I have been writing a lot of very tedious and unsafe code recently. The code is related to serialization and input-output. The problem is inability to dispatch to lately, when the type is frozen. I cannot go back and redesign the whole types hierarchy or I intentionally do not want to in order to keep the new code separate. Consider an embedded target that has a carefully designed set of types. On the host side you might wish to add pretty printing, graphic rendering and thousands other stuff not needed on the target.
I came up to a relatively simple language extension of the case statement that would select alternatives according to the object’s tag. Let we have a hierarchy of types:
type I is interface;
type T is tagged null record;
type T1 is new T with null record;
type T2 is new T with null record;
type T3 is new T1 and I with null record;
type T4 is new T1 and I with null record;
...
procedure Print (File : File_Type; Object : T'Class);
How to implement Print? Presently one have to write a long if-statement with renaming declarations:
if Object in T1 then
declare
X : T1 renames T1 (Object);
begin
...
end;
elsif Object in I'Class then
...
It is not only excessively long, but also exposed to errors. E.g. checking for T3 must precede checking for I’Class.
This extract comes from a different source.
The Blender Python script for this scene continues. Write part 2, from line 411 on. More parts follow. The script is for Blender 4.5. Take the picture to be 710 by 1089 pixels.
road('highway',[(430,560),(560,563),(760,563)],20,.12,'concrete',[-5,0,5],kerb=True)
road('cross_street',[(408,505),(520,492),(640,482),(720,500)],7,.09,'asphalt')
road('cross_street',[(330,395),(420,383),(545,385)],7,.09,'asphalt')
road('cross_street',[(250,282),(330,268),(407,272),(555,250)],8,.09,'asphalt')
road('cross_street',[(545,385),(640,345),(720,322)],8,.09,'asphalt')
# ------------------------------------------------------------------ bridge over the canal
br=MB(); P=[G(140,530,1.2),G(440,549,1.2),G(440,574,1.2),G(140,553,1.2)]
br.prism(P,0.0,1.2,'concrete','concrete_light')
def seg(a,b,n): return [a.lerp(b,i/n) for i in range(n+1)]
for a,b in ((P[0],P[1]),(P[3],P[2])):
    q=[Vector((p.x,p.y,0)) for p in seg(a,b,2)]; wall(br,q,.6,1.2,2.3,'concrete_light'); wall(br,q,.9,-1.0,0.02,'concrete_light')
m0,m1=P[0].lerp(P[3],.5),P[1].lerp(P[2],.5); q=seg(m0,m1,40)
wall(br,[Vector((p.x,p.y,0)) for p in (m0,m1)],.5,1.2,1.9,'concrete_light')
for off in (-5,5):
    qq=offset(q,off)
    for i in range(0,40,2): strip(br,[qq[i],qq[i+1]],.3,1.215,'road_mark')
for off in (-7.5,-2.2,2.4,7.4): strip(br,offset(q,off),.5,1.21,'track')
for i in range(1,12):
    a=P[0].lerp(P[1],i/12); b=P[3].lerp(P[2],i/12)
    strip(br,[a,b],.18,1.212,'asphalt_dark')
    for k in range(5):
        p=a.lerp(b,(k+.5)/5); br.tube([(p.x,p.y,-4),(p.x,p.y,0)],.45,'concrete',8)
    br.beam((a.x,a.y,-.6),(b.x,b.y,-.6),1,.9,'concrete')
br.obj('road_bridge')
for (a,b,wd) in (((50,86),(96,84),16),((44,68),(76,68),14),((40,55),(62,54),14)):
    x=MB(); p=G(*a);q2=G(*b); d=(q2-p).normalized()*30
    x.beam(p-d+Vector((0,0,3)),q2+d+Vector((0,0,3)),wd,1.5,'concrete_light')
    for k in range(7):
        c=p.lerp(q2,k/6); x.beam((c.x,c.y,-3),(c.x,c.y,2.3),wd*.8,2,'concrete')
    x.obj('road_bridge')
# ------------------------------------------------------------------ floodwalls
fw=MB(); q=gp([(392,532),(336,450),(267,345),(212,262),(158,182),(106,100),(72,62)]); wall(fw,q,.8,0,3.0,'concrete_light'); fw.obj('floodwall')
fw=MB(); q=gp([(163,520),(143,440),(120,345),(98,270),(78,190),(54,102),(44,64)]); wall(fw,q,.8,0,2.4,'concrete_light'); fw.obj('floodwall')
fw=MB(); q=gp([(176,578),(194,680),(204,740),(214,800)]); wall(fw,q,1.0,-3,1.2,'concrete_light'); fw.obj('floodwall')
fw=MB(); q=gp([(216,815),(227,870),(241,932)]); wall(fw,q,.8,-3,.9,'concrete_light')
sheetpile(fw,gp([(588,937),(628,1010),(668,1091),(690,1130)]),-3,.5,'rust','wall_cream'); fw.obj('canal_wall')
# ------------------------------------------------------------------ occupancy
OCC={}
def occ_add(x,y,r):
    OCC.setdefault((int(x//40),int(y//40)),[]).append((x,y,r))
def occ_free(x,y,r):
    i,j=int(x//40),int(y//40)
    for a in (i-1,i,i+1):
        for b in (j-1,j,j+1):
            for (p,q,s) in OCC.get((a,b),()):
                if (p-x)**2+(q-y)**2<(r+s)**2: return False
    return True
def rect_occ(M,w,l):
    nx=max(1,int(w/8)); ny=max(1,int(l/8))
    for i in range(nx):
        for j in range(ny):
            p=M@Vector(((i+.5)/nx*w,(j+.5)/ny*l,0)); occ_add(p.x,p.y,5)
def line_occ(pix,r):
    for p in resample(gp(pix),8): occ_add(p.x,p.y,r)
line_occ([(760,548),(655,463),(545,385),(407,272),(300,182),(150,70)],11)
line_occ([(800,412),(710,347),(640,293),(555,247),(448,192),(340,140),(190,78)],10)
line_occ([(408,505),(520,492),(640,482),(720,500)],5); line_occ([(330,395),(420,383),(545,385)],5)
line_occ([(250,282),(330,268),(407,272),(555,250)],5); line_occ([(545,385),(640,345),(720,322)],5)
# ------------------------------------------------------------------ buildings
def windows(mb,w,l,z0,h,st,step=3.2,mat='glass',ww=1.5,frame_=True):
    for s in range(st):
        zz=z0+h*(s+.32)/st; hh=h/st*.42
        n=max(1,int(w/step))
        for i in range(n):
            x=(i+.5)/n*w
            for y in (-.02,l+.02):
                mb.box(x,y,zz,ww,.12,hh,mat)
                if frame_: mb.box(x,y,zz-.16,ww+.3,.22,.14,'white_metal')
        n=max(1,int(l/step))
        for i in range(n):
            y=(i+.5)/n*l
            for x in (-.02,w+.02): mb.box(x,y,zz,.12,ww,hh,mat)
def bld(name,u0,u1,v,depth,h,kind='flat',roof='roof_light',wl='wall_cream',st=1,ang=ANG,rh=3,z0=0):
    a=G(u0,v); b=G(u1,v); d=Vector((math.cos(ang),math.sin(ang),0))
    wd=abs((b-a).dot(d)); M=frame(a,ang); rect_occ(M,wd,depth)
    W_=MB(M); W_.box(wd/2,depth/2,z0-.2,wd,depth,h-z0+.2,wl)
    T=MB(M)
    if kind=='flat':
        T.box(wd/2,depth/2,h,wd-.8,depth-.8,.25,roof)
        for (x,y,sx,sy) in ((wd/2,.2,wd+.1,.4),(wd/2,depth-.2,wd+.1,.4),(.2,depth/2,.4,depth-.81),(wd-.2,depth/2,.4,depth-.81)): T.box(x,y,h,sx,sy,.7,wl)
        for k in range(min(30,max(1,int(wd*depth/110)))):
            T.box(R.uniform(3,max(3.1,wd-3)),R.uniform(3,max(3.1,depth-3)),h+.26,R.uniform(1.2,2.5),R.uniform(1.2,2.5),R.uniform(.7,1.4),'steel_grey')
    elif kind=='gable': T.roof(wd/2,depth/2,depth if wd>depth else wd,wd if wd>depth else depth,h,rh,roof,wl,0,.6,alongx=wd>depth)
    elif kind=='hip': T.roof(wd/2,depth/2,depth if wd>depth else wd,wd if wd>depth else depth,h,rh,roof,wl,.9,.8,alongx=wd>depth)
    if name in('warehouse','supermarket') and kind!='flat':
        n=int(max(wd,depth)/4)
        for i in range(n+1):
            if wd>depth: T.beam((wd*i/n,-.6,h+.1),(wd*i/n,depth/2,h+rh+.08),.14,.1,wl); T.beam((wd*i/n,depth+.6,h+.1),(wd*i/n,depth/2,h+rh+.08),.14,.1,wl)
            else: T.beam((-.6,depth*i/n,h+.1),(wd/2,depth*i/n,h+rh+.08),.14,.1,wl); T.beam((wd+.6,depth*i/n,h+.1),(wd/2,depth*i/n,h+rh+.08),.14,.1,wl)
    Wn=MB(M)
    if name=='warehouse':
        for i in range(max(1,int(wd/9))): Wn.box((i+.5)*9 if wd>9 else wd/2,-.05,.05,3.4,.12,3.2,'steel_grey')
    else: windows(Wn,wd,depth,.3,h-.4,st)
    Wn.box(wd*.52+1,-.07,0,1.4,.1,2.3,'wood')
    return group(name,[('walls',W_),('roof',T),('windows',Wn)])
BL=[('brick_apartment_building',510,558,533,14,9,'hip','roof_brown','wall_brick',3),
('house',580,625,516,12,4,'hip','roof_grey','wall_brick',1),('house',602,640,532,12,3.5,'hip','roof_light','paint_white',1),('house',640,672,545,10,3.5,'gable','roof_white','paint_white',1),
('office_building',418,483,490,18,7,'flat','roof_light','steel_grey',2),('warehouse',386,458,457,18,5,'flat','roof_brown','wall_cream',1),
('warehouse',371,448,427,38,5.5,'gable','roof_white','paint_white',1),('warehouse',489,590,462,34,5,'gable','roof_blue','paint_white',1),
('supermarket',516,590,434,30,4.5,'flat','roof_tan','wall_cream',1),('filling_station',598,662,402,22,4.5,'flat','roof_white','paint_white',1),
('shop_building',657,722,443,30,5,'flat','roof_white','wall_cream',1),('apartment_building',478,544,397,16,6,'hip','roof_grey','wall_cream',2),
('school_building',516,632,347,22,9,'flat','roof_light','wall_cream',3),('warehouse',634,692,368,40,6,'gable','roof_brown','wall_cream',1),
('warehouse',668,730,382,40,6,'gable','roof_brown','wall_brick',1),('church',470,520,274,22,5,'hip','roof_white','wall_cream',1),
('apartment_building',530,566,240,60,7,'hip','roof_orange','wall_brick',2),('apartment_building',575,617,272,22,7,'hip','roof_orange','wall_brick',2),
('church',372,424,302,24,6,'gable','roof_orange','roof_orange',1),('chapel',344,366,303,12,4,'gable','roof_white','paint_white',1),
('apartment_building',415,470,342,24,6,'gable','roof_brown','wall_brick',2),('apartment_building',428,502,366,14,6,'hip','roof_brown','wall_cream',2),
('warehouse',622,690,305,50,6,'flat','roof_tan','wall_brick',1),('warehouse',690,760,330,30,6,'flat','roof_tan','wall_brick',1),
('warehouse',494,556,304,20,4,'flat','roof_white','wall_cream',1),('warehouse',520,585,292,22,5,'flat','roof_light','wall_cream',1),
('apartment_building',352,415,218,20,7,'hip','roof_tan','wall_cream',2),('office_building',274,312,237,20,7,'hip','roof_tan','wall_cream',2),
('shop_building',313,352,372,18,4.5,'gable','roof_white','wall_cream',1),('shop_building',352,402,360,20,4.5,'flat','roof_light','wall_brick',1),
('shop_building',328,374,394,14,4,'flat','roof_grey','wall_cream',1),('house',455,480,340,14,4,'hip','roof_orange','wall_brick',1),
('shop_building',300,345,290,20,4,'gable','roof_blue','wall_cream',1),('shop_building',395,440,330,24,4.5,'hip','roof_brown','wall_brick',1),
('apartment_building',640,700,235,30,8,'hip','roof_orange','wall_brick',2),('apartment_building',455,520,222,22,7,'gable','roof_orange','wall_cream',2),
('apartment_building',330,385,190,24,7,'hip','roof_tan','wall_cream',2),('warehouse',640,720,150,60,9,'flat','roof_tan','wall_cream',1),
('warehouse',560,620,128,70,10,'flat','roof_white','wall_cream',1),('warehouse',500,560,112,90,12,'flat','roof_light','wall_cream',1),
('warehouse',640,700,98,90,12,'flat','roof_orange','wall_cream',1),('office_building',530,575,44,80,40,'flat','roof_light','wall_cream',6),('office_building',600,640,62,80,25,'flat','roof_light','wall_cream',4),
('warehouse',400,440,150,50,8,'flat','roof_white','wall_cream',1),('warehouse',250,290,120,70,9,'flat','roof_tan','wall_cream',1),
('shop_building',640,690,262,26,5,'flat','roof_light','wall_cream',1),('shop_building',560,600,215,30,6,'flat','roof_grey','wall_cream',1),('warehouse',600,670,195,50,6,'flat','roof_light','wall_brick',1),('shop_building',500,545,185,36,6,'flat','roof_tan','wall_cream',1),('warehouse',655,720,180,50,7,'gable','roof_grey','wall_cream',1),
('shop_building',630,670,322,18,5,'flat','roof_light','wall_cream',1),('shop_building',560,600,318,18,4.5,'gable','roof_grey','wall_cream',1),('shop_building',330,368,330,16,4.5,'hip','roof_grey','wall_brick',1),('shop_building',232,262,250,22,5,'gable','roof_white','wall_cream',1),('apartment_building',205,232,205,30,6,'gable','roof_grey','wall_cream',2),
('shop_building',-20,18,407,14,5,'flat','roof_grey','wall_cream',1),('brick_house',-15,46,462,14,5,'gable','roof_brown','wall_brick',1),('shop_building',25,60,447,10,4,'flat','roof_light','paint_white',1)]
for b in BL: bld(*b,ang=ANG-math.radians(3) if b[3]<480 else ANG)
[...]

The dispatching case statement would be:
case Object is
when X : T1 => -- X is T1 renames T1 (Object)
... -- E.g. Print (X);
when X : I'Class =>
...
when X : T3 =>
...
when T2 | T4 => -- No object declared
...
when T'Class => -- Covers all Object'Tag, no others needed
...
end case;
The expression in the case statement can be either a class-wide object or of the Tag type. In the latter case no object can be specified in the alternatives and others is required.
The rules about the alternatives’ choices:
- No object declaration is allowed in alternatives having a list of choices (so long we have no anonymous tagged types)
- If alternative’s choices lists intersect then they must be strict sub/supersets (nested). In the example above I’Class contains T3 and is inequal to T3.
- Among matching alternatives the alternative corresponding to the most narrow choice is selected (the rule above guarantees its existence)
- When the union of all choices lists does not cover all argument, others is required.